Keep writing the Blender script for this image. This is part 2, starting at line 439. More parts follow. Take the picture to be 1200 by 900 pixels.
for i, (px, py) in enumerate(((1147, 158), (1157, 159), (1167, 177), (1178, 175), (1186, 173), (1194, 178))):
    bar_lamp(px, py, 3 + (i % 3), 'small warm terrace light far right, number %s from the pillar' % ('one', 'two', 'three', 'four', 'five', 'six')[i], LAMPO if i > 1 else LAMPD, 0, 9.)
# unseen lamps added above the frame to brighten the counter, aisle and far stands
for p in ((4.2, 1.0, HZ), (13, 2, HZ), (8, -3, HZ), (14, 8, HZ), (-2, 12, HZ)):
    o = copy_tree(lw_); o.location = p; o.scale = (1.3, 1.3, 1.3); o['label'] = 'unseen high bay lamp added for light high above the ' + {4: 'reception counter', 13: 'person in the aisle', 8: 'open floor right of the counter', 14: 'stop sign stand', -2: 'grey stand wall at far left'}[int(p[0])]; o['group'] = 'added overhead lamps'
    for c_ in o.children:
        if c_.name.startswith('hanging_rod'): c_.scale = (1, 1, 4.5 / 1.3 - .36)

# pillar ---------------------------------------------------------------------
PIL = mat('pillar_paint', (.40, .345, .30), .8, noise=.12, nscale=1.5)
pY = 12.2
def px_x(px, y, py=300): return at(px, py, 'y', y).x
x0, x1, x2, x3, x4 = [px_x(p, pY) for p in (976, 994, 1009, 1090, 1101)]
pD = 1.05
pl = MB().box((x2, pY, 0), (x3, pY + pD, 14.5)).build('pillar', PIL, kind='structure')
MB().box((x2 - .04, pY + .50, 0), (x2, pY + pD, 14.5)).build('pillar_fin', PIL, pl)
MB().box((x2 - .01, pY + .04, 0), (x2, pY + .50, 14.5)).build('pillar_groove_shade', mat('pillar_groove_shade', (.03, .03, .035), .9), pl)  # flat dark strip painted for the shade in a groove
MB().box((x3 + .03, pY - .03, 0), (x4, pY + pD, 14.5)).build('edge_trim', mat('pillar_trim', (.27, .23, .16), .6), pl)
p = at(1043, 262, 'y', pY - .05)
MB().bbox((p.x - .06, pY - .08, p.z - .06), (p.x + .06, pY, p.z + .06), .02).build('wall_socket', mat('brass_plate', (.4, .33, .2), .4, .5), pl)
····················
Given exercise:
Restate the whole of the material exactly.

Task solution:
Keep writing the Blender script for this image. This is part 2, starting at line 439. More parts follow. Take the picture to be 1200 by 900 pixels.
for i, (px, py) in enumerate(((1147, 158), (1157, 159), (1167, 177), (1178, 175), (1186, 173), (1194, 178))):
    bar_lamp(px, py, 3 + (i % 3), 'small warm terrace light far right, number %s from the pillar' % ('one', 'two', 'three', 'four', 'five', 'six')[i], LAMPO if i > 1 else LAMPD, 0, 9.)
# unseen lamps added above the frame to brighten the counter, aisle and far stands
for p in ((4.2, 1.0, HZ), (13, 2, HZ), (8, -3, HZ), (14, 8, HZ), (-2, 12, HZ)):
    o = copy_tree(lw_); o.location = p; o.scale = (1.3, 1.3, 1.3); o['label'] = 'unseen high bay lamp added for light high above the ' + {4: 'reception counter', 13: 'person in the aisle', 8: 'open floor right of the counter', 14: 'stop sign stand', -2: 'grey stand wall at far left'}[int(p[0])]; o['group'] = 'added overhead lamps'
    for c_ in o.children:
        if c_.name.startswith('hanging_rod'): c_.scale = (1, 1, 4.5 / 1.3 - .36)

# pillar ---------------------------------------------------------------------
PIL = mat('pillar_paint', (.40, .345, .30), .8, noise=.12, nscale=1.5)
pY = 12.2
def px_x(px, y, py=300): return at(px, py, 'y', y).x
x0, x1, x2, x3, x4 = [px_x(p, pY) for p in (976, 994, 1009, 1090, 1101)]
pD = 1.05
pl = MB().box((x2, pY, 0), (x3, pY + pD, 14.5)).build('pillar', PIL, kind='structure')
MB().box((x2 - .04, pY + .50, 0), (x2, pY + pD, 14.5)).build('pillar_fin', PIL, pl)
MB().box((x2 - .01, pY + .04, 0), (x2, pY + .50, 14.5)).build('pillar_groove_shade', mat('pillar_groove_shade', (.03, .03, .035), .9), pl)  # flat dark strip painted for the shade in a groove
MB().box((x3 + .03, pY - .03, 0), (x4, pY + pD, 14.5)).build('edge_trim', mat('pillar_trim', (.27, .23, .16), .6), pl)
p = at(1043, 262, 'y', pY - .05)
MB().bbox((p.x - .06, pY - .08, p.z - .06), (p.x + .06, pY, p.z + .06), .02).build('wall_socket', mat('brass_plate', (.4, .33, .2), .4, .5), pl)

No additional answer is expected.